Et ce n’est pas ce qui s’est produit ? Non, les initiateurs de la réforme ont choisi des acteurs privés, des associations avec des missions de service public, et donné une place aux Legaltech sans labellisation. Les pouvoirs publics parlent d’une certification facultative là où nous, nous disons qu’elle doit être obligatoire. Nous touchons à la justice qui est un pilier de la démocratie et on n’a pas à ouvrir les portes de la concurrence sur un domaine aussi sensible.  Cela ne signifie pas qu’on ne peut pas travailler avec des acteurs privés mais dans le cadre de marchés encadrés, fournissant des garanties, et l’opendata en fait partie. L’avocat doit pouvoir conserver son métier de tradition et, dans le même temps, innover. Je connais personnellement deux avocates qui ont créé une application en matière de droit de la famille qui permet à leurs clients d’être accompagnés dans tous les actes après le divorce (passer d’un compte joint à un compte séparé, par exemple…). Autant de petites questions qui nous échappaient.
C’est, je trouve, une prolongation intelligente de leur métier et une manière
d’appréhender les besoins des clients.

L’avocat d’aujourd’hui est-il très différent de ce
qu’il était il y a 15 ou 20 ans ?

Il
y a plusieurs métiers dans notre profession. L’exercice traditionnel, l’image
de l’avocat plaidant au pénal, existera toujours. Mais le conseiller pour une
restructuration ne pense pas et n’agit pas comme le pénaliste. Pourtant, nous
avons des valeurs communes. Les avocats doivent investir les nouveaux champs
qui s’ouvrent à nous. Les outils de notre exercice professionnel mutent.
Aujourd’hui, l’exercice de la profession n’a plus rien à voir avec ce qui se
pratiquait il y a 30 ans.

L’un des fondements du débat judiciaire, c’est le
débat contradictoire.
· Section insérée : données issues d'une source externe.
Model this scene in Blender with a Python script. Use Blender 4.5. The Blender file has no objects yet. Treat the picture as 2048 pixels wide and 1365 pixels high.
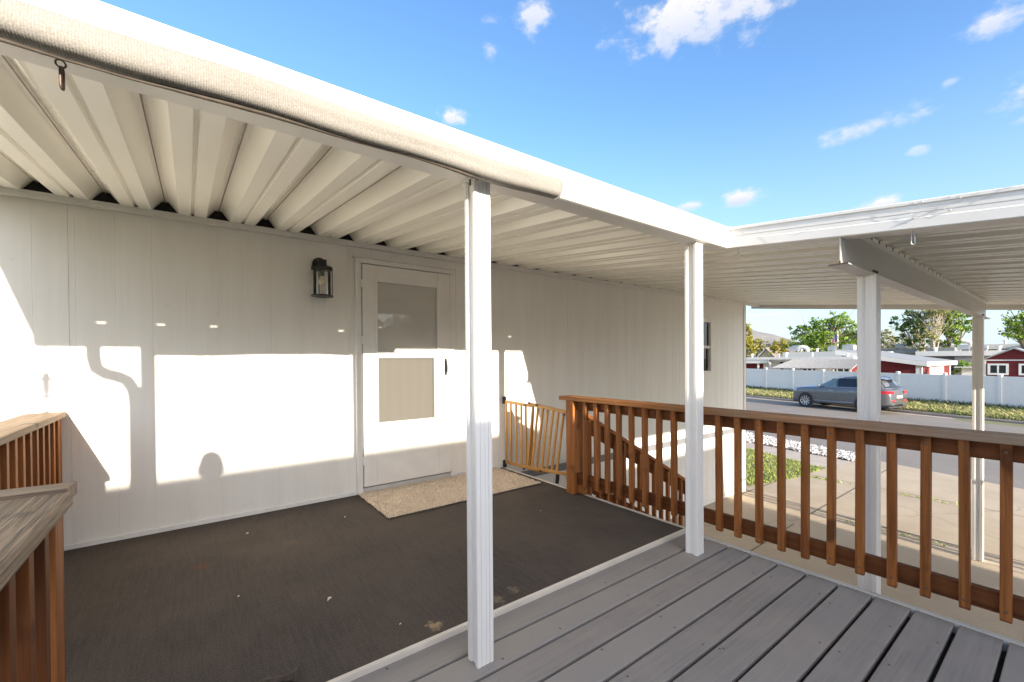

Pourtant, on a aujourd’hui, avec les gilets jaunes,
l’impression que la contradiction est devenue plus difficile à accepter. Les
avocats n’ont-ils pas un rôle à jouer pour faire évoluer ce contexte ?

On
le fait déjà, mais ce n’est peut-être pas assez audible. Plus globalement, ce
qui m’étonne, c’est qu’il y a une parole désinhibée, des clients agressent des
avocats, on trouve aussi moins de respect entre avocats. Partout, il y a cette
dégradation du dialogue. J’ai incité à participer aux états généraux de
l’avenir de la profession, lancés bien avant le grand débat national et qui
doivent se conclure fin juin à Paris. Plus de 1 400 propositions ont déjà été
faites.

Quel regard portez-vous sur l’état de la justice en
France ?

Sans
surprise, elle a besoin d’une réforme ! Nous la voulions de plus grande ampleur
mais il y a un problème de méthode : nous n’avons pas de vision globale. Nous
avons aussi le sentiment qu’on cherche à régler les problèmes par une gestion
de flux, de stocks, et un basculement vers des acteurs privés.